Of course, things didn’t turn out exactly the way I expected — or wanted. I had a rough time transitioning to the people-focused role of project management… especially since the developers I was working with weren’t as skilled as I was, and they also didn’t have the work ethic I have. That seriously eroded any energy or enthusiasm I had for coding, and the daily commute just sucked the life out of me.
So, my dream of doing my own coding faded into the background. I’ve worked on a few projects, here and there, and some of them have been substantial — like my Autism/Aspergers Spot-Check Tool and the Auptima Press The Holiday Survival Autistic Stress Gauge, a free online tool to help you measure how you’re doing – and where you need help – during holiday seasons.
I haven’t been completely idle, coding-wise, but I haven’t fully committed to my coding the way I intended, those eight years ago.
Until now.
I’ve got another project “cooking”, which has me pretty excited, I have to say. It’s helping me get clear on where I want to put my attention, coding-wise. There are lot of choices of technologies and techniques, and that’s been the main thing that’s blocked me, along the way. Just not being sure what direction to go — what to learn next, what to focus on, where to invest my severely limited off-hours time and energy. This project is helping me get very, very clear about what I do — and don’t — want to do.
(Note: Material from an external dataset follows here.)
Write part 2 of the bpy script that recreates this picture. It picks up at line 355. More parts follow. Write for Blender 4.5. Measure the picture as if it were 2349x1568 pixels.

Plus, when I’m done with it, it’ll be a tasty little addition to my portfolio, which I need to update, now that I think of it.
So, that was my weekend. Gardening… working myself to a quivering heap… resting, getting my second wind… then sitting down to study and code for hours and hours of blissful focus and attention.
The more I think about it, the more I realize I need to get back to coding. I may not be able to do it full-time (and I may not want to, since my wrists need frequent rest), but I crave that focus, that intensity of concentration. I just can’t get that with project and program management. Well, we’ll see how things shake out. I have time to study and learn and apply my skills and see where things take me. I’m not in a situation where I feel like I have to get out of here right now, or I’m going to die! I’m fairly secure, job-wise. And I know I need to change. So, I’m using the time to work towards that.
One thing at a time.
One step at a time.
One day… week… month at a time.
I’ll get there. Piecing my life together, bit by bit, I’ll get there.